Sui Northern Gas Pipelines Limited (SNGPL) and Sui Southern Gas Company Limited (SSGC) are implementing programmes to reduce gas losses in distribution and both companies are replacing 300 km of distribution lines each year. However, at this rate, it will take long time to replace and/or rehabilitate all of the networks. According to official sources, Pakistan government is therefore looking for ways to enhance the pace of these replacement/rehabilitation programmes.
The gas utilities are provided a time frame for bringing down the UFG level to internationally accepted standards, but have not been able to deliver the annual improvements. Pakistani authorities have requested the World Bank to review the proposed "Natural Gas Production Enhancement and Efficiency Project (NGPEEP)" for possible World Bank financing. No other donors/financiers are at the moment making funds available to the gas sector.
World Bank has agreed to provide technical assistance for capacity building and policy support to Pakistan and will provide four million US dollars to design a gas usage optimisation strategy based on a combination of national priorities and economic costs and benefits, implementation efficiency, and conservation measures. Enhance institutional capacity in petroleum sector governance, including the regulatory authority (OGRA).
To address the electricity shortages, Pakistan government has taken steps to fast-track the development of additional power generation capacity. Two medium-sized plants of 165MW and 225 MW, owned by independent power producers (IPPs), have recently been added, and a further 450 MW (in 2 IPPs) are likely to be added in 2010. The fast-track IPP projects and new, mostly oil-fuelled rental plants were expected to add about 2,000 MW of new capacity by end of 2009; however, seven of the rental plants, totalling about 1000 MW, will be delayed. Thus, loadshedding is likely to continue in 2010 as well.

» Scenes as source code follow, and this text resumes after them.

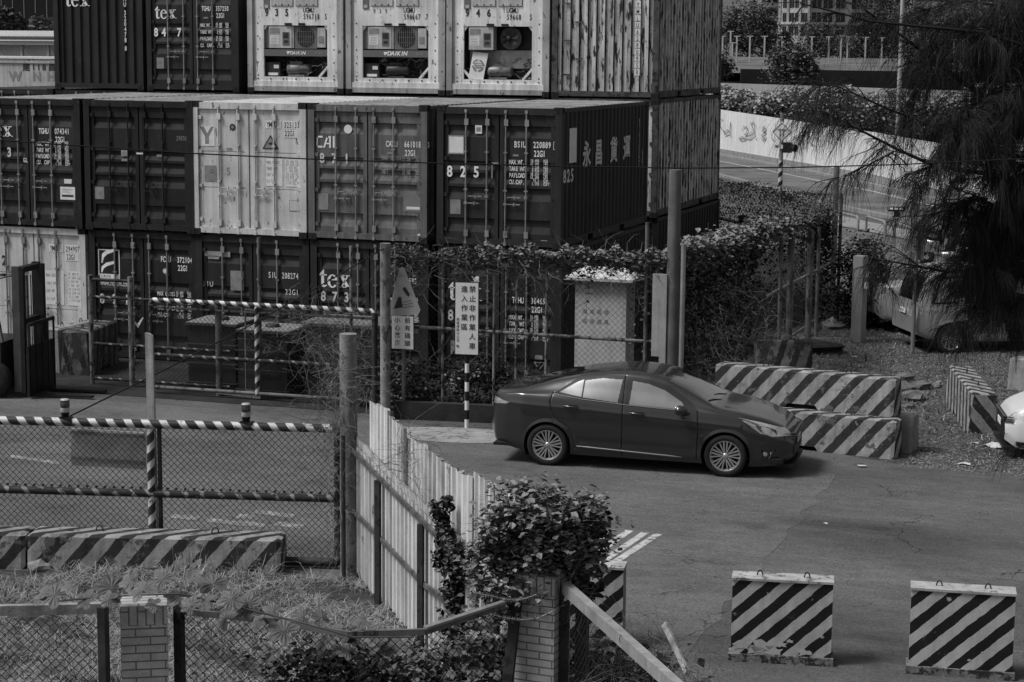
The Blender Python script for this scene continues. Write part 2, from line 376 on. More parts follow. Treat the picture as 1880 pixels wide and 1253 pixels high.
CN = [0]
def container(loc, label, m, kind='ribbed', bars=None, marks=None, sidemarks=None, sides=(1, 1), rail=None, group='stacked shipping containers', length=CL, barmat2=None, side_m=None, roof_m=None, castm=None, front='door', lod=False, slope=None):
    rail = rail or m; side_m = side_m or m; roof_m = roof_m or m; bars = bars or GALV; castm = castm or CAST
    t = thing('shipping_container', loc, label, 'shipping container', group)
    fr = MB(rail)
    pw = .13
    for x0 in (0, CW-pw):
        for y0 in (0, length-.12): fr.box((x0, y0, .115), (x0+pw, y0+.12, CH-.115))
    fr.box((pw, .005, .035), (CW-pw, .10, .15)); fr.box((pw, .005, 2.445), (CW-pw, .09, 2.57))
    fr.box((pw, length-.1, .03), (CW-pw, length-.01, .2)); fr.box((pw, length-.1, 2.44), (CW-pw, length-.01, 2.57))
    for x0 in (.004, CW-.064):
        fr.box((x0, .12, 2.50), (x0+.06, length-.12, 2.572)); 
        fr.box((x0, .12, .03), (x0+.06, length*.29, .17)); fr.box((x0, length*.29+.33, .03), (x0+.06, length*.71-.33, .17)); fr.box((x0, length*.71, .03), (x0+.06, length-.12, .17))
        fr.box((x0, length*.29, .14), (x0+.06, length*.29+.33, .17)); fr.box((x0, length*.71-.33, .14), (x0+.06, length*.71, .17))
    fr.use(BLACK); fr.box((.1, .2, .05), (CW-.1, length-.2, .12))
    fr.build('frame', t)
    for x0 in (-.002, CW-.160):
        for y0 in (-.003, length-.175):
            for z0 in (0, CH-.118):
                c = MB(castm); c.box((x0, y0, z0), (x0+.162, y0+.178, z0+.118))
                if y0 < 1:
                    c.use(BLACK); cc = V3(x0+.081, y0-.002, z0+.059)
                    c.face([cc+X_*.032*math.cos(a*PI/5)+Z_*.045*math.sin(a*PI/5) for a in range(10)])
                    sx_ = x0-.002 if x0 < 1 else x0+.164
                    cc = V3(sx_, y0+.089, z0+.059); c.face([cc+V3(0, 1, 0)*.045*math.cos(a*PI/5)+Z_*.032*math.sin(a*PI/5) for a in range(10)])
                c.build('corner_casting', t)
    # side walls
    for k, (xo, sg) in enumerate(((.012, 1), (CW-.012, -1))):
        if not sides[k]: continue
        sm_ = MB(side_m); y = .12; pts = [(xo, y)]; n = 22; p_ = (length-.24)/n
        for i in range(n):
            for a, d in ((.26, 0), (.50, .036), (.76, .036), (1.0, 0)): pts.append((xo+sg*d, y+(i+a)*p_))
        for i in range(len(pts)-1):
            a, b = pts[i], pts[i+1]
            q = [V3(a[0], a[1], .17), V3(b[0], b[1], .17), V3(b[0], b[1], 2.50), V3(a[0], a[1], 2.50)]
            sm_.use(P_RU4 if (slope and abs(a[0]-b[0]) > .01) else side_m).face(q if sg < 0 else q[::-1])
        if sidemarks and k == 1: sidemarks(sm_)
        sm_.build('side_wall', t)
    rf = MB(roof_m); n = 24; p_ = (length-.2)/n
    for i in range(n):
        y = .1+i*p_; prev = None
        q = [(y, 2.560), (y+p_*.3, 2.560), (y+p_*.45, 2.578), (y+p_*.85, 2.578), (y+p_, 2.560)]
        for a, b in zip(q, q[1:]): rf.face([V3(.06, a[0], a[1]), V3(CW-.06, a[0], a[1]), V3(CW-.06, b[0], b[1]), V3(.06, b[0], b[1])])
    rf.build('roof_panel', t)
    back = MB(side_m); back.face([V3(pw, length-.05, .2), V3(CW-pw, length-.05, .2), V3(CW-pw, length-.05, 2.44), V3(pw, length-.05, 2.44)]); back.build('end_wall', t)
    if front == 'door':
        Y0 = .045; pr = door_prof(kind); gap = MB(BLACK)
        gap.face([V3(pw, .095, .14), V3(CW-pw, .095, .14), V3(CW-pw, .095, 2.45), V3(pw, .095, 2.45)]); gap.build('door_seal', t)
        for k in (0, 1):
            xa, xb = (pw+.012, CW/2-.014) if k == 0 else (CW/2+.014, CW-pw-.012)
            dm = MB(m); ed = .075
            for (z0, d0), (z1, d1) in zip(pr, pr[1:]):
                dm.face([V3(xa+ed, Y0+d0, z0), V3(xb-ed, Y0+d0, z0), V3(xb-ed, Y0+d1, z1), V3(xa+ed, Y0+d1, z1)])
            for x0, x1 in ((xa, xa+ed), (xb-ed, xb)): dm.box((x0, Y0-.004, .15), (x1, Y0+.045, 2.44))
            dm.box((xa+ed, Y0-.003, .152), (xb-ed, Y0+.03, .21)); dm.box((xa+ed, Y0-.003, 2.37), (xb-ed, Y0+.03, 2.438))
            F = Face(dm, Y0, 0 if k == 0 else .5, .5 if k == 0 else 1.2)
            if marks: marks(F)
            d = dm.build('door', t)
            for z in (.3, .95, 1.62, 2.28):
                hx = xa-.05 if k == 0 else xb-.04
                hg = MB(rail); hg.box((hx, Y0-.03, z-.035), (hx+.11, Y0-.006, z+.035)); hg.build('hinge', d)
            for j, u in enumerate((.235, .405) if k == 0 else (.555, .72)):
                x = u*CW; lb = MB(bars)
                lb.tube([(x, .012, .05), (x, .012, 2.53)], .017, 8)
                for z in (.06, 2.50): lb.box((x-.026, -.012, z-.03), (x+.026, .03, z+.03)); 
                for z in (.24, 2.3): lb.box((x-.028, -.01, z-.06), (x+.05, Y0-.004, z+.06))
                for z in (1.05, 1.75): lb.box((x-.035, -.006, z-.014), (x+.035, Y0-.004, z+.014))
                lb.build('locking_bar', d)
                if not lod:
                    hb = MB(bars); z = .93 if j else .80; xs = x+.03 if (j == 0) else x-.36
                    hb.box((xs, .0, z-.010), (xs+.26, .012, z+.010)); hb.box((xs+.13, -.012, z-.030), (xs+.155, .02, z+.030)); hb.box((x-.03, -.014, z-.022), (x+.03, .02, z+.022))
                    hb.build('door_handle', d)
    elif front == 'end':
        em = MB(m); pts = [(pw, .05)]; n = 9 if m is not P_RU else 11; p_ = (CW-2*pw)/n
        for i in range(n):
            for a, dd in ((.40, .0), (.52, .045), (.9, .045), (1.0, 0.0)): pts.append((pw+(i+a)*p_, .05+dd))
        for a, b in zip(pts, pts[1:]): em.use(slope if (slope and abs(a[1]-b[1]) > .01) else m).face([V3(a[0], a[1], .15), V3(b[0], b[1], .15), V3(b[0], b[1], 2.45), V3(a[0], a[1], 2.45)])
        F = Face(em, .048)
        if marks: marks(F)
        em.build('end_wall', t)
    return t

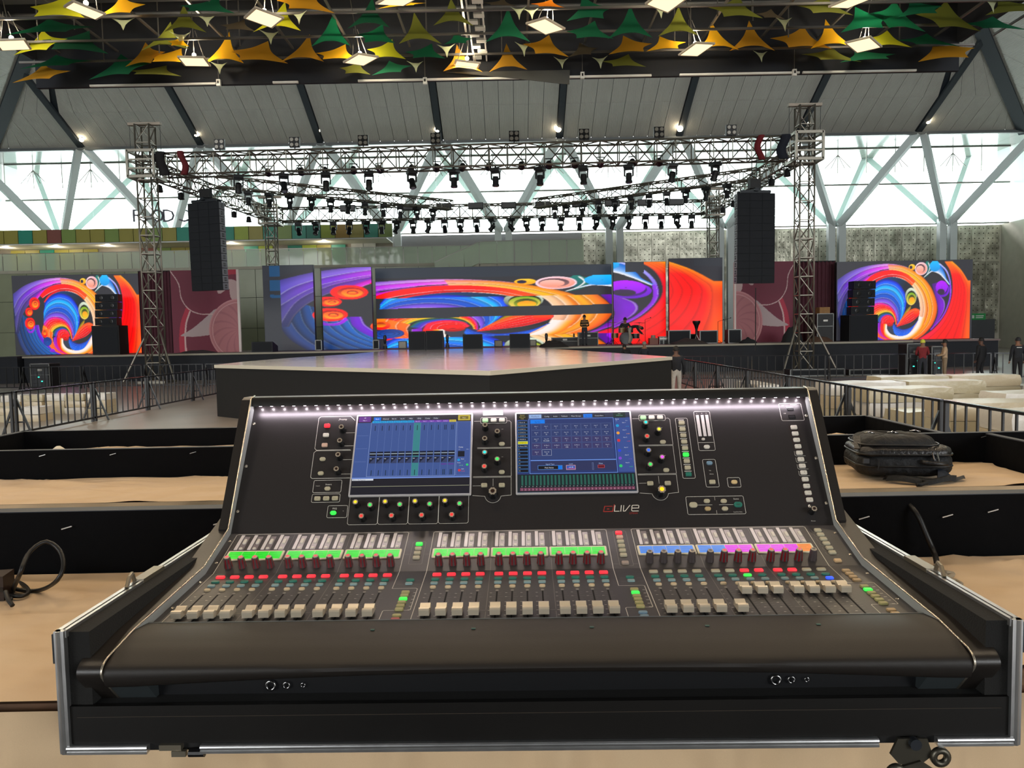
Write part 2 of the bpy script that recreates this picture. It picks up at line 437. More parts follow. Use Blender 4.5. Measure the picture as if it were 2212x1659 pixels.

In view of the weak fiscal position, the government is no longer able to subsidise the power sector to the same extent as in the past, and it has (a) committed to restrict subsidies to the power sector to Rs 55 billion (US $670 million) in FY10 and to cease all operating subsidies from the subsequent fiscal year.
Furthermore, the government has (b) amended the legislation to automatically (on a monthly basis) pass through to the end any changes in fuel prices and also make other quarterly tariff adjustments to cover changes in non-fuel costs; (c) agreed to allocate more gas to the power sector, thereby improving efficiency and reducing cost by diminishing the need to run the oil-based power plants; (d) taken on itself the burden of public policy-induced liabilities that were earlier vested with the power companies - by assuming debts and other liabilities that the power sector companies had incurred during FYs 07-09 to finance their operations; and (e) agreed with the above finance institutions to increase electricity tariffs by overall about 26 percent in the period from October 2009 through June 2010. Power tariffs were increased by 6 percent on October 1, 2009, by 12 percent on January 1, 2010, and further 6 percent increased in April 2010.
World Bank Project survey report revealed that Pakistan is quite well endowed with energy resources. An estimated 54 trillion cubic feet (TCF) of gas reserves have been discovered to date, and about 32 TCF (about 900 bill. m3) remain unproduced. In 2008, domestic gas production was about 1.3 TCF (37.5 bill. m3). About 937 million barrels of oil have been discovered, of which 354 million barrels remain unproduced.
The coal reserves are estimated to 185 billion tonnes, nearly all located in the Thar Desert in Sindh province. Notably, Pakistan also has a hydropower potential of about 40,000 MW, of which about 6,450 MW has been developed - the remaining economically exploitable potential is around 20,000 MW (or more as alternative fuel costs rise).